Enhancing Deployment Safety at GitHub with eBPF: Breaking Circular Dependencies

Introduction: The Circular Dependency Dilemma

At GitHub, we host all of our own source code on github.com—a practice that makes us our own biggest customer. By testing changes internally before rolling them out to users, we ensure a robust experience. However, this approach introduces a notable risk: if github.com experiences downtime, we lose access to the very code we need to fix it. This creates a simple circular dependency: to deploy GitHub, we require GitHub itself. We mitigate this by maintaining a mirror repository for fixing forward and pre-built assets for rollback scenarios.

But the challenges don't end there. Even with a mirror, deployment scripts can inadvertently introduce new circular dependencies. For instance, a script might depend on an internal service that itself relies on GitHub, or it might attempt to download a binary from GitHub during an outage. To address these issues, we designed a new host-based deployment system that leverages eBPF (extended Berkeley Packet Filter) to monitor and selectively block problematic calls. This blog post explores our findings and provides a practical guide to writing your own eBPF programs for deployment safety.

Types of Circular Dependencies

Consider a hypothetical scenario: a MySQL outage prevents GitHub from serving release data from repositories. To resolve the incident, we need to roll out a configuration change to the affected stateful MySQL nodes by executing a deploy script on each node. During this process, several types of circular dependencies can arise:

Direct Dependency

The MySQL deploy script attempts to pull the latest release of an open source tool from GitHub. Since GitHub cannot serve the release data due to the outage, the script fails to complete. This is a straightforward dependency—the deploy tool depends on the very service that is down.

Hidden Dependency

The MySQL deploy script uses a servicing tool already present on the machine's disk. However, when the tool runs, it checks GitHub to see if an update is available. If it cannot contact GitHub due to the outage, the script may fail or hang, depending on how the tool handles the update-check error. This dependency is not explicit in the script but emerges from the tool's internal behavior.

Transient Dependency

The MySQL deploy script calls, via an API, another internal service (for example, a migrations service). That service, in turn, attempts to fetch the latest release of an open source tool from GitHub to use the new binary. The failure propagates back to the deploy script, causing it to stall or crash.

How eBPF Solves These Dilemmas

Previously, the responsibility fell on each team owning stateful hosts to manually review deployment scripts and identify circular dependencies. In practice, many dependencies remain undetected, leading to deployment failures that could be avoided. With eBPF, we can apply a systematic, runtime-based approach.

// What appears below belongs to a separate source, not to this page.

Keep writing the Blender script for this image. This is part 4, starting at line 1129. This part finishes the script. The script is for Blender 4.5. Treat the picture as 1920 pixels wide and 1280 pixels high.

eBPF allows us to insert small, safe programs into the Linux kernel to observe and control system behavior. For deployment safety, we use eBPF to monitor network calls made by deployment scripts and selectively block those that would create circular dependencies. For example, we can block any outbound connection from a deploy script to github.com (or to internal services that depend on github.com) during an incident.

Here’s how we implemented it at GitHub:

• Monitoring: We attach eBPF programs to system calls like connect and sendto to inspect destination IPs and ports.
• Filtering: Based on a pre-defined list of forbidden endpoints (e.g., github.com, certain internal APIs), we either allow or deny the call.
• Logging and Alerting: All blocked calls are logged for post-incident analysis, helping teams identify hidden dependencies.

This approach does not require modifying the deployment scripts themselves, making it easy to adopt across teams. It also works transparently—developers write normal scripts, and eBPF enforces the safety policies in the kernel.

Getting Started with eBPF for Deployment Safety

You can start writing your own eBPF programs to prevent circular dependencies. Here are the key steps:

1. Set up the eBPF toolchain: Install bcc (BPF Compiler Collection) or use libbpf with CO-RE (Compile Once – Run Everywhere).
2. Write a simple program: Create a BPF program that hooks into the connect syscall. For example, in Python with bcc:

from bcc import BPF
bpf_text = """
int kprobe__sys_connect(struct pt_regs *ctx, int sockfd, struct sockaddr *addr, int addrlen) {
    // Parse IP and decide to block
    return 0;
}
"""
b = BPF(text=bpf_text)
# ... attach and read logs

3. Define forbidden endpoints: Maintain a list of IP addresses or domain names that are considered dangerous during incidents.
4. Test and deploy: Run the eBPF program on a staging environment first. Use it to block calls to the forbidden endpoints and verify that deployed scripts fail safely (e.g., with a clear error message) rather than hanging.

For a deeper dive, check out our open-source tools and documentation linked below.

Conclusion

Circular dependencies are a subtle but critical threat to deployment reliability, especially when your infrastructure runs on its own platform. By leveraging eBPF, GitHub has moved from manual script reviews to automatic, kernel-level enforcement of deployment safety. This not only reduces incident response time but also catches hidden and transient dependencies that might otherwise go unnoticed. We encourage you to experiment with eBPF for your own deployment pipelines—it’s a powerful tool for building more resilient systems.